Worse, the Oakleys man kept shouting at the Mariners when they screwed up. There’s nothing wrong with that, per se—I think that it’s fair game to boo the home team when they really fuck up, which happened several times yesterday.
But this guy was over the line. He was sitting right by the dugout, so he knew the players could hear everything. He was saying some really nasty things—screaming them, really, like an abusive boss. His voice was filled with drunken rage, like he was starting a bar fight at 1 AM on a Saturday morning. He was going hoarse with anger. He called the Mariners idiots, said they were overpaid, said he would have done a better job.
Everyone in the sections around this guy could hear all of it, and it was scary. After one of these outbursts, everyone got quiet, the way you would when someone starts screaming abuse at someone in a bar or restaurant.
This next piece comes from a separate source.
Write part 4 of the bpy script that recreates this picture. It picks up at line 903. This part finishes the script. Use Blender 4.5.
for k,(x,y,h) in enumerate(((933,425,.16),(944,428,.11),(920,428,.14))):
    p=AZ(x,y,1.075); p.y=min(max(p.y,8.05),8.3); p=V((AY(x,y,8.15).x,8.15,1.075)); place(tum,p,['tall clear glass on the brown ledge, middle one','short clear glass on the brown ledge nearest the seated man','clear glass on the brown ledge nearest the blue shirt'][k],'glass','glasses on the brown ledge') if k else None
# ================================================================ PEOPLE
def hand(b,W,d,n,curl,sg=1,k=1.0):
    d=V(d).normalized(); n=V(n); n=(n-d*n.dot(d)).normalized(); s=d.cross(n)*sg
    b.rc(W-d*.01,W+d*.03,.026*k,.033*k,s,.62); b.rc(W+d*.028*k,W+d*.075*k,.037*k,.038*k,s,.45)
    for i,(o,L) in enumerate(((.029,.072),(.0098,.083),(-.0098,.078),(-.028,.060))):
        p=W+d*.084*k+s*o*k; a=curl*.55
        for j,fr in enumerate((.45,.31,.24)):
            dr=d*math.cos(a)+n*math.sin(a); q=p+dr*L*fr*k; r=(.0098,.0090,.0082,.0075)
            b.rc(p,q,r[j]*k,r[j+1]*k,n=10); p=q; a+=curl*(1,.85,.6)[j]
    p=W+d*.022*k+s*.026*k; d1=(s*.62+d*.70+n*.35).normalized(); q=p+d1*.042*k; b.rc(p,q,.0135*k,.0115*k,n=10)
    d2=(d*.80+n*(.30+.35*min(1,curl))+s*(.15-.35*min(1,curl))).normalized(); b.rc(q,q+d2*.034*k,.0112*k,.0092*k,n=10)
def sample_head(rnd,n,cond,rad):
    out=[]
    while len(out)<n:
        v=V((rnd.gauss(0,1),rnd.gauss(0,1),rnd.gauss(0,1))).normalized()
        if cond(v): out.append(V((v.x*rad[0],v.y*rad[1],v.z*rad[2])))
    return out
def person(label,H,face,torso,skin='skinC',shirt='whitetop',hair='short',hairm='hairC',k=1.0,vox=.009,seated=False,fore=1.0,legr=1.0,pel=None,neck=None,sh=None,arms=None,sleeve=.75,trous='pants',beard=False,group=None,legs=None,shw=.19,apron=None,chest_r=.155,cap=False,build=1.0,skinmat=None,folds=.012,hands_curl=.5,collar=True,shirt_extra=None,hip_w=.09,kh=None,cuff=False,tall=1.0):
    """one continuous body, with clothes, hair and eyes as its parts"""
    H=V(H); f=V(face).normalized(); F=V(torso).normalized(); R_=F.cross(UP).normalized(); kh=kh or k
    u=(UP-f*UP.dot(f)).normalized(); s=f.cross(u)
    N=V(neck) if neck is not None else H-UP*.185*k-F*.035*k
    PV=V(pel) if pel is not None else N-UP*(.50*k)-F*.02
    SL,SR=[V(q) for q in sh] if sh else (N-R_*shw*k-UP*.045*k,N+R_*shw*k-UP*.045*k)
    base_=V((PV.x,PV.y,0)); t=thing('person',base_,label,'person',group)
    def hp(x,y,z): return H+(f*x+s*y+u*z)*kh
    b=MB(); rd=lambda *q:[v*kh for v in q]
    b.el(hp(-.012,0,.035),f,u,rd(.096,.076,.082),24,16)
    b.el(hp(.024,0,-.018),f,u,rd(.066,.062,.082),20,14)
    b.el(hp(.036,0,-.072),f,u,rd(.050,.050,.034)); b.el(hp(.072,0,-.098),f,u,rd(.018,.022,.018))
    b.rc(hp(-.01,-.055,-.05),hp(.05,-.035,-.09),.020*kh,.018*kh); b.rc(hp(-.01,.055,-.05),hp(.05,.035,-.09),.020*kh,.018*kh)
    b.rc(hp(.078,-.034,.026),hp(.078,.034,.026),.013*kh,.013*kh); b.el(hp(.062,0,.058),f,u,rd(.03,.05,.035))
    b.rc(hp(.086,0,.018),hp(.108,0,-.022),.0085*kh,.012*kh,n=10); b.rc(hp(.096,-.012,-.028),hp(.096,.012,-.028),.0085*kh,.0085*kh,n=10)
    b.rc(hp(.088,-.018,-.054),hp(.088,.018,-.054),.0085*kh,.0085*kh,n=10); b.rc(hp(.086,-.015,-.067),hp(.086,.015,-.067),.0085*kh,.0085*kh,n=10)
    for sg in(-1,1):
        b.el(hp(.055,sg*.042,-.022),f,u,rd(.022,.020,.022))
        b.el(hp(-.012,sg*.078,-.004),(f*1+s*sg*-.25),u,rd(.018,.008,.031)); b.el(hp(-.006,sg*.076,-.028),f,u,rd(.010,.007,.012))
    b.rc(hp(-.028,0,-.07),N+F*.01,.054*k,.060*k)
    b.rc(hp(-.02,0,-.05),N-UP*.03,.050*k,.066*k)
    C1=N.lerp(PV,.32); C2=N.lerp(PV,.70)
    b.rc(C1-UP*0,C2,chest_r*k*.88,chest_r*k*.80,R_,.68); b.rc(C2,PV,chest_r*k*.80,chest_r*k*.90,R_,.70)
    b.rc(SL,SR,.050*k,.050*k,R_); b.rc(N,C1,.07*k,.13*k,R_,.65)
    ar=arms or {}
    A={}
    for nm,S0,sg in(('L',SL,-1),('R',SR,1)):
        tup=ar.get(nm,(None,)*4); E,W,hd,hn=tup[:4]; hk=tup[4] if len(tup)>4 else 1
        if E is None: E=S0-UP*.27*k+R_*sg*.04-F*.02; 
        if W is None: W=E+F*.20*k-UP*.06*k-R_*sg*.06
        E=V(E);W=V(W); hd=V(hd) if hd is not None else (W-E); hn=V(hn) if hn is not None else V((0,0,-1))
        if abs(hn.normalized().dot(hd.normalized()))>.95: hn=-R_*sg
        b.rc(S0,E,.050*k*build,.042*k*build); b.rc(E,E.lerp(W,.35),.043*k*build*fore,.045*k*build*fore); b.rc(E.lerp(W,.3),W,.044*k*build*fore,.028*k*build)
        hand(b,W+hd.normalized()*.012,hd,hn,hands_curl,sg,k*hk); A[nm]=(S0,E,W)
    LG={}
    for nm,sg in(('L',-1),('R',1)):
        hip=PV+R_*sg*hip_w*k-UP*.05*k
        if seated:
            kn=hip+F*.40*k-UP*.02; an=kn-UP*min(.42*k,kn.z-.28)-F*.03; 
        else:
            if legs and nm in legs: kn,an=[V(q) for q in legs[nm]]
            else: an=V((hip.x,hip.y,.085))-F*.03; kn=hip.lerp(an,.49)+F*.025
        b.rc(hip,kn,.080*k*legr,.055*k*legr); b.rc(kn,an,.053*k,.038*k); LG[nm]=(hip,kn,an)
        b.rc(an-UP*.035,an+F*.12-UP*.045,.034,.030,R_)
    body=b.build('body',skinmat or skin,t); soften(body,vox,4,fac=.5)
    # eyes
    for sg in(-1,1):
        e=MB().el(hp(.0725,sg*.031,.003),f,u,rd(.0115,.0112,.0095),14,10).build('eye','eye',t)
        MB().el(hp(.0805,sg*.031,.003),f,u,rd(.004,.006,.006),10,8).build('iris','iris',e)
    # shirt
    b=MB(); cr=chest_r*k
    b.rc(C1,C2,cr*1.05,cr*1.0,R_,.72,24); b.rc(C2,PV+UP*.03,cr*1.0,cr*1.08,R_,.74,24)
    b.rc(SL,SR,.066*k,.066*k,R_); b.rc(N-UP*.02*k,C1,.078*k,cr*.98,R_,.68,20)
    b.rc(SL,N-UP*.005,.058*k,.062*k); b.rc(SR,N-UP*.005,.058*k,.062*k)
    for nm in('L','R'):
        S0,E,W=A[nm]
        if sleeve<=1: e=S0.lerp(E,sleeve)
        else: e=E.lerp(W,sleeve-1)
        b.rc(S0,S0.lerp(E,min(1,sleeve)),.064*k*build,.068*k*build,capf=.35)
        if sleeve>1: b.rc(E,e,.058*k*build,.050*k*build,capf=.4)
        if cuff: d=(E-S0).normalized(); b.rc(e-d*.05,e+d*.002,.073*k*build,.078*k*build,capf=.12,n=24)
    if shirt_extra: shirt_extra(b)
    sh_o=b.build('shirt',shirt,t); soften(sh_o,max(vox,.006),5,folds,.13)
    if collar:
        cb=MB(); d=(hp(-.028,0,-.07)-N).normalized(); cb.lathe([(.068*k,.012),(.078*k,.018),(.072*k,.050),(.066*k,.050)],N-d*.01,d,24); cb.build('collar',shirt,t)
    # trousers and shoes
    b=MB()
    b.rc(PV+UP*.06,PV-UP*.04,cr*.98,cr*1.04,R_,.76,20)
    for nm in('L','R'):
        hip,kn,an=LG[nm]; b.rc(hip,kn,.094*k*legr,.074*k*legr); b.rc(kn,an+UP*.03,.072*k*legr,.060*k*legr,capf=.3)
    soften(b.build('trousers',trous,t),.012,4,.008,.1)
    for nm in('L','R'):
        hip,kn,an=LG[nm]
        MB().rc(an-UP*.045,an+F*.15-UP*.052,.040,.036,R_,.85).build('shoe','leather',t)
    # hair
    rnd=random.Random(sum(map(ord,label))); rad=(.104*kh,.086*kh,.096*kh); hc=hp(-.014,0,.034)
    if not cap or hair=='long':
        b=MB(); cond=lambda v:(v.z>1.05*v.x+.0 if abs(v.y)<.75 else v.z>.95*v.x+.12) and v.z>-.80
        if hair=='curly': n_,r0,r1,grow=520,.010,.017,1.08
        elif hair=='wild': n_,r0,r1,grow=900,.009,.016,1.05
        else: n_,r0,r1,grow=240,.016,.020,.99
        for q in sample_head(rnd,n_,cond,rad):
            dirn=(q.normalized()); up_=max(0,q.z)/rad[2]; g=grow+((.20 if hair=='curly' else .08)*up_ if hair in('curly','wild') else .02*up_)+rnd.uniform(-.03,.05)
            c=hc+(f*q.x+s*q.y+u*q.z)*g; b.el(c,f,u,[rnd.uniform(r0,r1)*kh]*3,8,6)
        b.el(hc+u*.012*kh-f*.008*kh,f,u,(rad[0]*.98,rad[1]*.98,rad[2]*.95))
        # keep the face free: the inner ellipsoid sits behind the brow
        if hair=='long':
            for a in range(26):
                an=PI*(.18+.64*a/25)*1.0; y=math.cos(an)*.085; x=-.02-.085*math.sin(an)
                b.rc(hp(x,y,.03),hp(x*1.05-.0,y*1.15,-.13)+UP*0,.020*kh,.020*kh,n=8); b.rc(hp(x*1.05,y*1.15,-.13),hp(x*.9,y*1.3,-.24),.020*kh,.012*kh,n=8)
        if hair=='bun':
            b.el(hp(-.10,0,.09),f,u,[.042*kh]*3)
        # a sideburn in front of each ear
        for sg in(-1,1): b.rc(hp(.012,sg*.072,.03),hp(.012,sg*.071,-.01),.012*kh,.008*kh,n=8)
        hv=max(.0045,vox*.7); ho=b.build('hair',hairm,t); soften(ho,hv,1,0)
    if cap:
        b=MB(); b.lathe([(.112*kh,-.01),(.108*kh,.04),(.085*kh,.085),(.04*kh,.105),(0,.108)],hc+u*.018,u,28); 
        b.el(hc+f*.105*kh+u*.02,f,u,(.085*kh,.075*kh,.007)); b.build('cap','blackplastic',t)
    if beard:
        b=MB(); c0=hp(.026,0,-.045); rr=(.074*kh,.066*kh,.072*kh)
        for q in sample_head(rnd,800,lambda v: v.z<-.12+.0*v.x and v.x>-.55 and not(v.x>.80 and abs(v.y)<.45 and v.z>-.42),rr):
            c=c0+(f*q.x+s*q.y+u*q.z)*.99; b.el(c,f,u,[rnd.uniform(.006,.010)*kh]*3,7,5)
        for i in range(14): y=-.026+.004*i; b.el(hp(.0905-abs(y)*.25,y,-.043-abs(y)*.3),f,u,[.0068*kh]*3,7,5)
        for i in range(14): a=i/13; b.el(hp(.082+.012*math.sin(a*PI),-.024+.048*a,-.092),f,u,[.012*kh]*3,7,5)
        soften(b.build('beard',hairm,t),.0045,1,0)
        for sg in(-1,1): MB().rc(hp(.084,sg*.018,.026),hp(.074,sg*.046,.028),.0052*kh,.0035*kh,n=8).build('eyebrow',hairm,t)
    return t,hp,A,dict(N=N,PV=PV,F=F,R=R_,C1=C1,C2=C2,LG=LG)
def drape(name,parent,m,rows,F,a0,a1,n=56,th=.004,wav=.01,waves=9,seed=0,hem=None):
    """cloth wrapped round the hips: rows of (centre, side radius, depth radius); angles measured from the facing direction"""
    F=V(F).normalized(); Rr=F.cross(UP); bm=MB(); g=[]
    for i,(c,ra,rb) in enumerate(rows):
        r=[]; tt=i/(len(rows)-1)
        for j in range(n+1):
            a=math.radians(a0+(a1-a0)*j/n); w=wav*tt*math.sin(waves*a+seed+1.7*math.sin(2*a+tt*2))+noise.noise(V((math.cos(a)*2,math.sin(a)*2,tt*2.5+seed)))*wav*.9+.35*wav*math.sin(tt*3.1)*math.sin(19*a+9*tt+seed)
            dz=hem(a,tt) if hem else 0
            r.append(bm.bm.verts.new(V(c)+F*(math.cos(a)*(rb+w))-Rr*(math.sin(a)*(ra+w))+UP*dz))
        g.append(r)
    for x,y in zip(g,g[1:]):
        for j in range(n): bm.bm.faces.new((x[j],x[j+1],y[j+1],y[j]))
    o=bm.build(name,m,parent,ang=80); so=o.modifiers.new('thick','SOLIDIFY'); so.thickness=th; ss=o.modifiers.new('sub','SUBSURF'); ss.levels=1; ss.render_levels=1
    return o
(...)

This man didn’t get physically violent, but you got the feeling that he was looking for an opportunity. He didn’t get 86ed, because he was white and middle class, and the Mariners would rather kick out a nice lesbian couple than someone like that.
This white man was shouting or loud-talking the litany that every terrible fan loves to recite. The abusive rage of this man was filled with all sort of subtext: this team, full of latino men, were idiots, they didn’t deserve the money they were making. He could do a better job than the players or the coaches, and clearly he felt that he deserved a chance to do it, expertise, experience, and athleticism be damned.
None of us said a word, told the man to cool it. Neither did the usher, even though it’s his job. The man’s anger and rage cowed the section around him. After all, it’s Trump’s America, and white men’s rage matters more than the comfort or safety of anyone else.
Though athletes have thick skins—assholes and hecklers are part of the job—I’m sure that the outbursts made the Mariners uncomfortable, didn’t help matters on a day when the team was already raw.
I always stay if it’s a close game, but I left early. So did the Mariners. They lost 4-1.